President John Mahama
President John Mahama requested for a 100-day honeymoon period from Ghanaians before assuming the presidency.
Whatever that means for us, it is about being given a grace period during which he will be allowed to get his traction in governance and therefore spared opposition queries.
Whether the President enjoyed the honeymoon he asked for or not, it is something only the public can tell. It does appear though that there was no honeymoon after all.
Be it as it may, it has been a hundred days of Mahama presidency and there are a lot of things to say about the period.
It has been eventful and the period riddled with multiple good governance breaches.
Yesterday, a lot of commentaries were made to commemorate the period, and most of them were on point.
The Mahama administration can be measured against the promises it made during the campaign season. It was a government which hit the ground running with abuses.
Upon the assumption of leadership by the National Democratic Congress (NDC), one of the traits observed was the coup d’état attributes at play.
Vehicles which should not be seized were dispossessed from their owners simply because such persons had something to do with the outgone government, and so their possessions be snatched at gunpoint, even in the middle of the streets.

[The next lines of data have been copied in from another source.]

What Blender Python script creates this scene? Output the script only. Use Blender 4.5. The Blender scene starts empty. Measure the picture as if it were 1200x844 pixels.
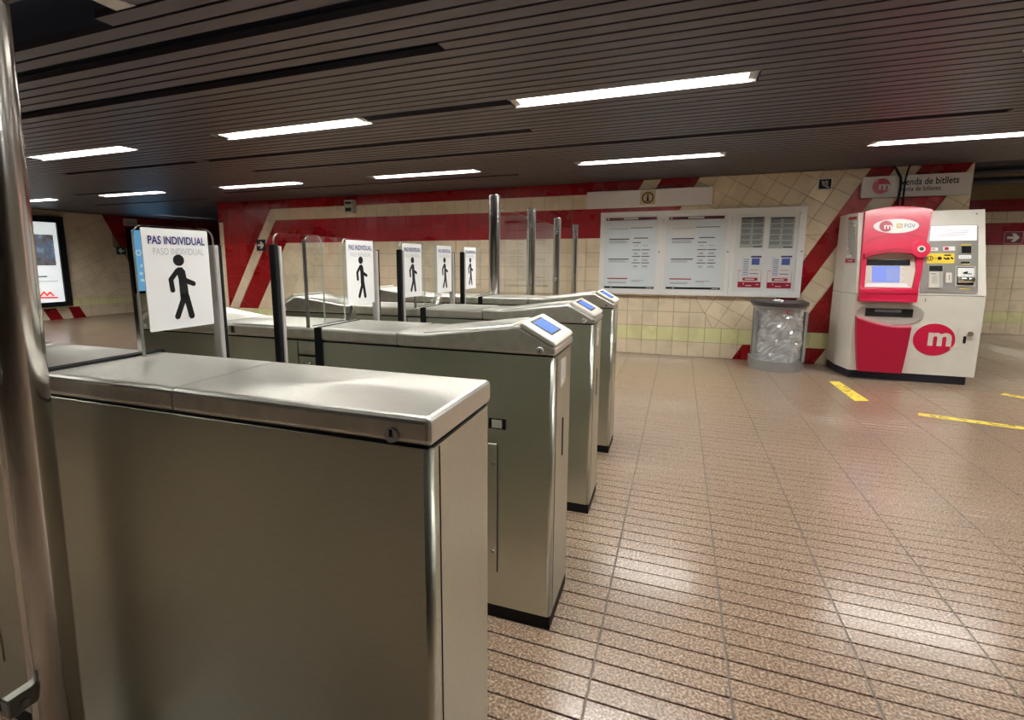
import bpy, bmesh, math, random
from mathutils import Vector, Matrix
from mathutils.geometry import tessellate_polygon
random.seed(7)
SC = bpy.context.scene
COL = SC.collection
PI = math.pi

# ------------------------------------------------------------------ camera, world, light level
cam_d = bpy.data.cameras.new('camera')
cam = bpy.data.objects.new('camera', cam_d)
COL.objects.link(cam)
cam.location = (0, 0, 1.33)
cam.rotation_euler = (math.radians(90 - 8.587), 0, math.radians(20.8357))
cam_d.sensor_width = 36
cam_d.lens = 589.22 / 1200 * 36
cam_d.shift_x = (600 - 570.43) / 1200
cam_d.shift_y = -(422 - 393.97) / 1200
cam_d.clip_start = 0.02
SC.camera = cam
w = bpy.data.worlds.new('underground')
w.use_nodes = True
w.node_tree.nodes['Background'].inputs[0].default_value = (0.02, 0.022, 0.025, 1)
w.node_tree.nodes['Background'].inputs[1].default_value = 1.0
SC.world = w
SC.view_settings.view_transform = 'Standard'
SC.view_settings.look = 'None'
SC.view_settings.exposure = 0.0
SC.view_settings.gamma = 1
LAMP = 58.0          # emission of the fluorescent diffusers


# ------------------------------------------------------------------ materials
def srgb(r, g, b):
    f = lambda c: (c / 255 / 12.92) if c / 255 <= 0.04045 else ((c / 255 + 0.055) / 1.055) ** 2.4
    return (f(r), f(g), f(b), 1)


def mat(name, color=(0.5, 0.5, 0.5, 1), rough=0.5, metal=0.0, emit=None, es=1.0, spec=0.5, coat=0.0):
    m = bpy.data.materials.new(name)
    m.use_nodes = True
    b = m.node_tree.nodes['Principled BSDF']
    b.inputs['Base Color'].default_value = color
    b.inputs['Roughness'].default_value = rough
    b.inputs['Metallic'].default_value = metal
    b.inputs['Specular IOR Level'].default_value = spec
    b.inputs['Coat Weight'].default_value = coat
    b.inputs['Coat Roughness'].default_value = 0.08
    if emit:
        b.inputs['Emission Color'].default_value = emit
        b.inputs['Emission Strength'].default_value = es
    return m


def N(m, t, **kw):
    n = m.node_tree.nodes.new(t)
    for k, v in kw.items():
        if k in n.inputs:
            n.inputs[k].default_value = v
        else:
            setattr(n, k, v)
    return n


def L(m, a, b):
    m.node_tree.links.new(a, b)


def ramp(m, fac, stops):
    r = N(m, 'ShaderNodeValToRGB')
    els = r.color_ramp.elements
    while len(els) < len(stops):
        els.new(0.5)
    for e, (p, c) in zip(els, stops):
        e.position = p
        e.color = c
    L(m, fac, r.inputs[0])
    return r.outputs[0]


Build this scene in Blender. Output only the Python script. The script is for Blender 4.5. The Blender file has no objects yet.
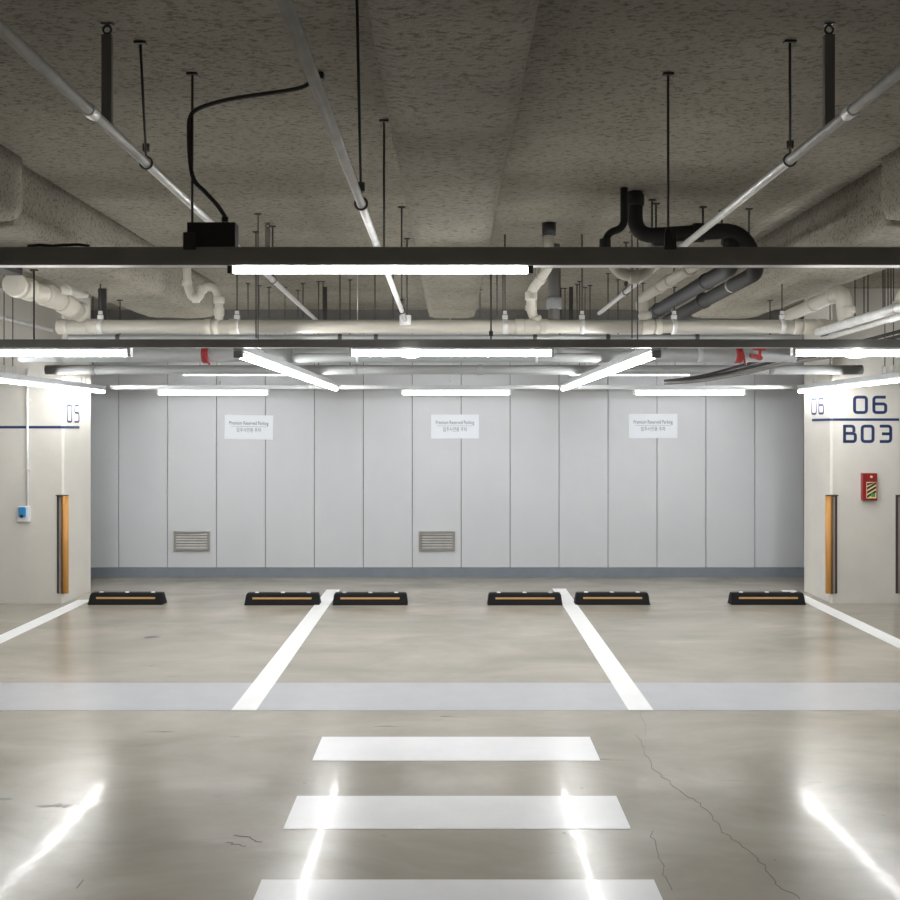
import bpy, bmesh, math, random
from mathutils import Vector, noise, Matrix
random.seed(7)
C = bpy.context.scene.collection
EYE = 1.75; F = 1000.0; VX = 452.0; VY = 430.0
def P(px, py, Z): return Vector(((px-VX)*Z/F, Z, EYE+(VY-py)*Z/F))
CEIL = EYE+1.43
BEAM = EYE+1.08

# ---------------------------------------------------------------- materials
def mat(name, col, rough=0.5, metal=0.0, bump=0.0, bscale=60.0, var=0.0, vscale=3.0, spec=0.5, emit=None, estr=0, bdist=0.01, col2=None):
    m = bpy.data.materials.new(name); m.use_nodes = True
    nt = m.node_tree; b = nt.nodes['Principled BSDF']
    b.inputs['Base Color'].default_value = (*col, 1); b.inputs['Roughness'].default_value = rough
    b.inputs['Metallic'].default_value = metal; b.inputs['Specular IOR Level'].default_value = spec
    tc = nt.nodes.new('ShaderNodeTexCoord')
    if var or col2:
        n = nt.nodes.new('ShaderNodeTexNoise'); n.inputs['Scale'].default_value = vscale; n.inputs['Detail'].default_value = 6
        n.inputs['Roughness'].default_value = 0.6
        nt.links.new(tc.outputs['Object'], n.inputs['Vector'])
        r = nt.nodes.new('ShaderNodeValToRGB')
        r.color_ramp.elements[0].position = 0.3; r.color_ramp.elements[1].position = 0.7
        c2 = col2 or tuple(c*(1+var) for c in col); c1 = tuple(c*(1-var) for c in col) if not col2 else col
        r.color_ramp.elements[0].color = (*c1, 1); r.color_ramp.elements[1].color = (*c2, 1)
        nt.links.new(n.outputs['Fac'], r.inputs['Fac']); nt.links.new(r.outputs['Color'], b.inputs['Base Color'])
    if bump:
        n = nt.nodes.new('ShaderNodeTexNoise'); n.inputs['Scale'].default_value = bscale; n.inputs['Detail'].default_value = 8
        n.inputs['Roughness'].default_value = 0.65
        nt.links.new(tc.outputs['Object'], n.inputs['Vector'])
        bp = nt.nodes.new('ShaderNodeBump'); bp.inputs['Strength'].default_value = bump; bp.inputs['Distance'].default_value = bdist
        nt.links.new(n.outputs['Fac'], bp.inputs['Height']); nt.links.new(bp.outputs['Normal'], b.inputs['Normal'])
    if emit:
        b.inputs['Emission Color'].default_value = (*emit, 1); b.inputs['Emission Strength'].default_value = estr
    return m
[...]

The unfolding incidences of incivility across the country expectedly made headline news. So bad were the unfolding developments that observers wondered whether there had been a coup d’état or a revolution.
Richard Jakpa, who today represents the Gestapo of the Mahama administration, has been all over the place raiding the residences of former appointees with such recklessness that the question was posed whether President Mahama was aware of the happenings. The conclusion is that the Commander-in-Chief knows about them because after all silence means consent and, besides, the daily security briefings should encompass such incidents.
In spite of the many breaches committed by rogue national security elements, they have not received reprimands from the Presidency. This is why the conclusion is that he sanctioned the raids and the human rights abuses.
In the first hundred days, there has been an unprecedented degradation of the environment by illegal miners. Galamsey, as it is otherwise referred to, was one of the issues President John Mahama campaigned on. He is reported to have said that he would stop illegal mining in less than a month of his assuming the presidency. A hundred days into the presidency and the illegal activities have rather worsened, with NDC supporters fingered in the illegality.
Within the first hundred days, we have observed the government renege on its promise to raise the cost of cocoa when it comes to power. Cocoa politics was used lavishly in the cocoa-producing areas where farmers were told that the Akufo-Addo government was ripping them off. Today, an opportunity has reared its head for the NDC government to do so, but it has announced it won’t.
Someone remarked that Ghana is saddled with a scamming government which used propaganda to come to power. We agree with the remark.
A government which promised the youth of this country jobs when it campaigned on this should be the last to be seen dismissing the youth from their places where they have been working long before 2024.
As for the 24-hour economy slogan, it remains but a pipedream.
Internal security has escaped through the window as the Bawku crisis, which President Mahama promised to deal with within a short period of his assumption of political leadership, remains a conundrum and worsening by the day.
A scam is an apt tag for the government in its first hundred days of governance. The coming days cannot be even better.